OBJECTIVE:
Reproduce verbatim the lines up to and including the one with "from mathutils import Vector", starting from the first.

INFORMATION SUPPLIED:
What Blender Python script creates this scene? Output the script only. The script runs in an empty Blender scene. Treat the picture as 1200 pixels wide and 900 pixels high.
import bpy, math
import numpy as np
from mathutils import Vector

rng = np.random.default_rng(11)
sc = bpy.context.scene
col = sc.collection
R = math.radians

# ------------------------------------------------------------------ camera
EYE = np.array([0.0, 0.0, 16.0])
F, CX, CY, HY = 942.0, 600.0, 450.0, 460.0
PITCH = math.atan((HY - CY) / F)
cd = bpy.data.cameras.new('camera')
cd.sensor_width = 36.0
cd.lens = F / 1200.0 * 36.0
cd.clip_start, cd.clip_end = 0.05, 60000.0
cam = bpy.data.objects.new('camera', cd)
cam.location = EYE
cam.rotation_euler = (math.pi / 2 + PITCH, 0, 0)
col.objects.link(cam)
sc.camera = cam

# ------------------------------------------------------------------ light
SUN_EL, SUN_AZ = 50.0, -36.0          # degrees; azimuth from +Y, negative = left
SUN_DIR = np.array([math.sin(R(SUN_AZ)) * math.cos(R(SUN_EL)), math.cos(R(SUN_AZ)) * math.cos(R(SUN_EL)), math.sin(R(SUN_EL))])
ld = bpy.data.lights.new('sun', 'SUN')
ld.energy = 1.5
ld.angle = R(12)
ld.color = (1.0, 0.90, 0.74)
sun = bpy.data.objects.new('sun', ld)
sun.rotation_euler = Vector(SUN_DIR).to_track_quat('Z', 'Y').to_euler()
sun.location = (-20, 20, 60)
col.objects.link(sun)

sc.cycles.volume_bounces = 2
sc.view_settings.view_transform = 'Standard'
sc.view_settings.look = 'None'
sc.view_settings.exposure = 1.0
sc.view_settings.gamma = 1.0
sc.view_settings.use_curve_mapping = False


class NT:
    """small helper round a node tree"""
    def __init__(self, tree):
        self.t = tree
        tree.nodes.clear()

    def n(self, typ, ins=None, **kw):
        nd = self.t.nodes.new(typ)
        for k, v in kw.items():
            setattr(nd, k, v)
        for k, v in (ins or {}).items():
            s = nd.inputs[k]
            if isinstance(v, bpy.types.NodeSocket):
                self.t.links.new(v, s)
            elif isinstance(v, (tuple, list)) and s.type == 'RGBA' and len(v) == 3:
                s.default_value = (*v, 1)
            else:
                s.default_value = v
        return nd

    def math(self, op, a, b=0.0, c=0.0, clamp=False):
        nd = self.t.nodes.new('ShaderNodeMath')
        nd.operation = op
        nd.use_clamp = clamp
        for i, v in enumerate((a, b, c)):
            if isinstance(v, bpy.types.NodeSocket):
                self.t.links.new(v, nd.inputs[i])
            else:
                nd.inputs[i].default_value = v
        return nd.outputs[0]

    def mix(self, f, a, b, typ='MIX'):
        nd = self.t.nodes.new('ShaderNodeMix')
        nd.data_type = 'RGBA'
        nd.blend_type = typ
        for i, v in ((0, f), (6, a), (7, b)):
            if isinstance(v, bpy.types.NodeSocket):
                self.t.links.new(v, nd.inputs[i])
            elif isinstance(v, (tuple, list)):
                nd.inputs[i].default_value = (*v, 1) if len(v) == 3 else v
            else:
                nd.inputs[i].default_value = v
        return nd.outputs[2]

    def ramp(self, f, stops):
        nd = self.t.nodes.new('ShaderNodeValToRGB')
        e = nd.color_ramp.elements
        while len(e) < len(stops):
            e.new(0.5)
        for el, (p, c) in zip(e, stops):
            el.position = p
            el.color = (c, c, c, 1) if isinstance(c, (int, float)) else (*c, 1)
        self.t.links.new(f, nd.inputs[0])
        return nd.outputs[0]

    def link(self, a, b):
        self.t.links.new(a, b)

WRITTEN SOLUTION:
What Blender Python script creates this scene? Output the script only. The script runs in an empty Blender scene. Treat the picture as 1200 pixels wide and 900 pixels high.
import bpy, math
import numpy as np
from mathutils import Vector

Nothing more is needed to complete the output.